Wasted blue state votes

Overall, Biden drew more than 7 million votes more than Trump did, and he is likely to do so again, if the two men are nominated by their parties.

But Democrats waste a large number of votes in California and New York, and Trump’s strategy once again would rest on winning the Electoral College even while losing the popular vote handily.

It’s amazing that more than 74 million Americans voted for Trump in 2020, and most of those voters seem prepared to vote for him again. They seem not to care about his reckless behavior in the White House, his autocratic approach to governing, his contempt for America’s allies and his apparent sympathy for Vladimir Putin.

If there will be a serious contest for the GOP presidential nomination, it has not started yet. At this point, it’s difficult to see former South Carolina Gov. Nikki Haley, former Arkansas Gov. Asa Hutchinson, sitting South Carolina Sen. Tim Scott or businessman Vivek Ramaswamy threatening Trump.

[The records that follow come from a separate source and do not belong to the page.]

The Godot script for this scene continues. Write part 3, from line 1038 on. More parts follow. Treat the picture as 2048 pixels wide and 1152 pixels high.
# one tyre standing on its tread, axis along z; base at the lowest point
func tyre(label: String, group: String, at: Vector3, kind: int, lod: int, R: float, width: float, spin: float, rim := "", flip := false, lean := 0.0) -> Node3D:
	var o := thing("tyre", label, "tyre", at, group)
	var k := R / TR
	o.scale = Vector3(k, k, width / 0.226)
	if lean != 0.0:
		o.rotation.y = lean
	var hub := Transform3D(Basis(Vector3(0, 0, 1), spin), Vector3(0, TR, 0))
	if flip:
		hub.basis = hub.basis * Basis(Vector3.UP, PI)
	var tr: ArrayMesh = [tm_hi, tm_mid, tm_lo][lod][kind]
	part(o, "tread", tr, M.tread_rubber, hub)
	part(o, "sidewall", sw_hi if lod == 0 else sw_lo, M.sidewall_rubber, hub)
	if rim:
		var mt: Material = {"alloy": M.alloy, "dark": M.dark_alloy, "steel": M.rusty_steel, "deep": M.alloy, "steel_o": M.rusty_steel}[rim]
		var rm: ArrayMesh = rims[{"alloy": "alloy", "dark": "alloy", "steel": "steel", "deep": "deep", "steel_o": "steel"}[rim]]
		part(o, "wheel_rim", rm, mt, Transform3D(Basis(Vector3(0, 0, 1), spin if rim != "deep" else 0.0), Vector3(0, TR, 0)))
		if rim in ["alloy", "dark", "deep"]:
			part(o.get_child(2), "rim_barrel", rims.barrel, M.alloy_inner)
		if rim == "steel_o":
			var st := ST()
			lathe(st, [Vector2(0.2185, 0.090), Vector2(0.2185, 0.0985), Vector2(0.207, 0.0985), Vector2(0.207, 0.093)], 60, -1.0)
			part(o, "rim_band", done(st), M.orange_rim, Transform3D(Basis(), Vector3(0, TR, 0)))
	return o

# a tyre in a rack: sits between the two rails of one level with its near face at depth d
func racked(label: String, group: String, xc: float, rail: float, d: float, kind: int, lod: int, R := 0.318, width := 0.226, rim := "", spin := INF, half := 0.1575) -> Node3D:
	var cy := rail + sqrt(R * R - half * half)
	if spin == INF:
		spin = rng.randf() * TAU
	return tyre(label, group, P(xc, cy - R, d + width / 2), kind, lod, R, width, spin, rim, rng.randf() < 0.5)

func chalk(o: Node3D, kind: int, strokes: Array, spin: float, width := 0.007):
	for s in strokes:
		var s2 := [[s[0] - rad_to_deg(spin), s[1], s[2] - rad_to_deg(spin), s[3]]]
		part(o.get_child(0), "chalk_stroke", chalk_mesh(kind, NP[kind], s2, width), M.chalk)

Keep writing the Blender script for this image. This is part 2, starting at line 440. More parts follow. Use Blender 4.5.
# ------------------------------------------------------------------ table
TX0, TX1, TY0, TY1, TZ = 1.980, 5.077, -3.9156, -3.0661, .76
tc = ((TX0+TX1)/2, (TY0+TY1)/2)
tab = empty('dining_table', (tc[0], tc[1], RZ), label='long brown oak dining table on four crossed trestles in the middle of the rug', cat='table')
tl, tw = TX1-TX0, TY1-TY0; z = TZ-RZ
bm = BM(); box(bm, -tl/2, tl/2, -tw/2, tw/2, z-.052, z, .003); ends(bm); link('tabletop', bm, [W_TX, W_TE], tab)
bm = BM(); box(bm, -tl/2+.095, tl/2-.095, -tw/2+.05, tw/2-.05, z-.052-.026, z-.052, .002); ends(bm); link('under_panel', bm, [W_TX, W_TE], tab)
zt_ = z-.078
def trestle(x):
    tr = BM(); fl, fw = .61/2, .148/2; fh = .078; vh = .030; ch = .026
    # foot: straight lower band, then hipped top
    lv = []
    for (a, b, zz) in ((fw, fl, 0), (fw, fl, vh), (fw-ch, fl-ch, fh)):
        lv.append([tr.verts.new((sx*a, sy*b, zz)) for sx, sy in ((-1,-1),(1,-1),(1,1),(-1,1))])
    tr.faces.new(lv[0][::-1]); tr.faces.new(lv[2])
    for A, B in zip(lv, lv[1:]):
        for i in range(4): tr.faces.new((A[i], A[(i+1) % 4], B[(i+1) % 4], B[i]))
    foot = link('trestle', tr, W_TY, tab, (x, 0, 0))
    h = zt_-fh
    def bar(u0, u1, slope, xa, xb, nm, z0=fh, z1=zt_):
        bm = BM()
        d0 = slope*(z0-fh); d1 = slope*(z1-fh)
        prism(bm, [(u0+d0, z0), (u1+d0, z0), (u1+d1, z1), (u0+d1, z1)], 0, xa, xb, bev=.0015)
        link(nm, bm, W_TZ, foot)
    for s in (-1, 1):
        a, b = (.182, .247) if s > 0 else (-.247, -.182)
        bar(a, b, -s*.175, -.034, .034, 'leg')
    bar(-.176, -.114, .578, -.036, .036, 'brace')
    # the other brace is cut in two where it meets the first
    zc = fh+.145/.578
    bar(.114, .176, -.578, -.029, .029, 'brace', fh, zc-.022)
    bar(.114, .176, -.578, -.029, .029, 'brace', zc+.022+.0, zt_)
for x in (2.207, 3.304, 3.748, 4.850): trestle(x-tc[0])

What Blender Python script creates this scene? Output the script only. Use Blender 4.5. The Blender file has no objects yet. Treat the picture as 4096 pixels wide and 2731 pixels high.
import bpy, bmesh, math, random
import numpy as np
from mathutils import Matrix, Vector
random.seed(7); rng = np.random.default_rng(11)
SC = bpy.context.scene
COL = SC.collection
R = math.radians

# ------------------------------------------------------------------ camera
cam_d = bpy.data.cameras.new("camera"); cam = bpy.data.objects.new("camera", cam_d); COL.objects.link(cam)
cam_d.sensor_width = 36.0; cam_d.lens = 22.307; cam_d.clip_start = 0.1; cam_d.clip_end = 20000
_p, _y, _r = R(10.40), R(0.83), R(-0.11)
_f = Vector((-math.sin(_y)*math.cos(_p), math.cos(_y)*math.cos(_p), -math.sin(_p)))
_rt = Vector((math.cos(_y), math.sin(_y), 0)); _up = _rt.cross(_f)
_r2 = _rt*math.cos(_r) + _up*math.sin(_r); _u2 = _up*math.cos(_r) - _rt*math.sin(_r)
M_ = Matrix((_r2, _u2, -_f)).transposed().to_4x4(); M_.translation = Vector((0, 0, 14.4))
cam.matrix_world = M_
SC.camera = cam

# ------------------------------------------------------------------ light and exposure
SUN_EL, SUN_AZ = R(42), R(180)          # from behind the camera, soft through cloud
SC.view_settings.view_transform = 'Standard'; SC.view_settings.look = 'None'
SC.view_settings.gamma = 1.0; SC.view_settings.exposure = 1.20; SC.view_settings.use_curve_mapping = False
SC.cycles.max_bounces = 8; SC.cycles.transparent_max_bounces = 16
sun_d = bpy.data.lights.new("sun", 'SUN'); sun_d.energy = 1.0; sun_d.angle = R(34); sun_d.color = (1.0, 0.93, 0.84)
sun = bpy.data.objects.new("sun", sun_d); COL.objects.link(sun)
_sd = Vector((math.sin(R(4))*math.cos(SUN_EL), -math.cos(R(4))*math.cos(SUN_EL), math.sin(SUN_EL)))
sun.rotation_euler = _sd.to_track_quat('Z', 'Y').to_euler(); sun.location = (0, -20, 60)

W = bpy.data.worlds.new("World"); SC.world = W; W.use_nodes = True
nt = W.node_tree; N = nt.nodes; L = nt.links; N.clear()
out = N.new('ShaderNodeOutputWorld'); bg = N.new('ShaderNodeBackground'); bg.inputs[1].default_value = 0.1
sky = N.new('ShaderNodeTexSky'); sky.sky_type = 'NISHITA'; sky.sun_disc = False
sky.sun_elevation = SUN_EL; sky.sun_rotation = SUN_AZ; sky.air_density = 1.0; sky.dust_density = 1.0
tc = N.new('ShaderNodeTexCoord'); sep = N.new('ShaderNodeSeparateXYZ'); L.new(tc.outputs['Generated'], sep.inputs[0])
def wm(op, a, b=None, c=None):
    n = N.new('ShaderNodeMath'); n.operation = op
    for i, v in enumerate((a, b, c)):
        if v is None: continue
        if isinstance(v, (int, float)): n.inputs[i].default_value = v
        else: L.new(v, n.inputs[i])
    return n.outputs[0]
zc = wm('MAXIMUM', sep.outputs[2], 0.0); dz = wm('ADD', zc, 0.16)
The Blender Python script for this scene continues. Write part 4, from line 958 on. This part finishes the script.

A Trump versus Ron DeSantis fight certainly could be a real contest, though the Florida governor has stumbled recently while Trump is as aggressive and nasty as ever. But DeSantis has not yet fully engaged the former president, and the GOP rank and file has not yet begun to compare the two Republicans in a detailed way.

Is Trump a deeply flawed presidential hopeful who carries plenty of political baggage and has alienated roughly half of the country? Yes, of course. And that doesn’t even include Trump’s additional legal problems, which hang like a dark cloud over his head.

But Biden is flawed too, and his handling of the southern border, his age and appearance, and the public’s pessimistic view of the economy all give Trump loyalists reason to hope for a victory in 2024.

Democrats desperately need next year’s presidential election to be a choice, not a referendum — unless the referendum is on Trump. That may happen, but it is too early to see the full contours of the 2024 election, no matter how outrageous Trump sounds now.